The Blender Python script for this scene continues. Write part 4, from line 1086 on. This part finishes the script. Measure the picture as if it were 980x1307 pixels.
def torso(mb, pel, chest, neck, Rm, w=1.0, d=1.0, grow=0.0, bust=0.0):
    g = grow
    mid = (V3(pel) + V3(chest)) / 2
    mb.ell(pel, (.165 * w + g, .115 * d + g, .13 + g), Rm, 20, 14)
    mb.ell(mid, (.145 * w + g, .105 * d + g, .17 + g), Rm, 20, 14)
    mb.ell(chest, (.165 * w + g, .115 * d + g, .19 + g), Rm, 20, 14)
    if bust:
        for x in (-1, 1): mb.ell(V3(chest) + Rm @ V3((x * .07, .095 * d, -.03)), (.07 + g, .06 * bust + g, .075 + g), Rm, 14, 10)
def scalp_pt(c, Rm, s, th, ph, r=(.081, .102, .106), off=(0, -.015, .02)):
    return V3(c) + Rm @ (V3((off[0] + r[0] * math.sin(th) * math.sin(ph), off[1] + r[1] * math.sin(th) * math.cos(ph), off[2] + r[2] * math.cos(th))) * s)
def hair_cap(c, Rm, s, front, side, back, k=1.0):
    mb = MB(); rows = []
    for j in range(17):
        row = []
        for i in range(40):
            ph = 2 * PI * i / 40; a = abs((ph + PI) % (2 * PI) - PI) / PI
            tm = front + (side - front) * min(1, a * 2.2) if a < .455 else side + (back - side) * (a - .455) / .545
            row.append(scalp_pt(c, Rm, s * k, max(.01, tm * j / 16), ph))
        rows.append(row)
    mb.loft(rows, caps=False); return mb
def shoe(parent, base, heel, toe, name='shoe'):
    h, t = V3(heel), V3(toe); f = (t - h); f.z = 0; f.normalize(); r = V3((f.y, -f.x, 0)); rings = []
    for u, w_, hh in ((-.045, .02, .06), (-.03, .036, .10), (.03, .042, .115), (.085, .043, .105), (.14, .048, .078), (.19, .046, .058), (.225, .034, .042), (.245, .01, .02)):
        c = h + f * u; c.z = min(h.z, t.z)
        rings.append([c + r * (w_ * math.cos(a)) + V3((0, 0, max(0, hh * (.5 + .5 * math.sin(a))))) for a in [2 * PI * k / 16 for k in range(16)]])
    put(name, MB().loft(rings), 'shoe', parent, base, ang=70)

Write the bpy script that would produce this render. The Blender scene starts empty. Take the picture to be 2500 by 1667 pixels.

#### [What is needed]
What is the number of lines in these records that contain "scene"? Reply with the number only.

#### [Reply]
2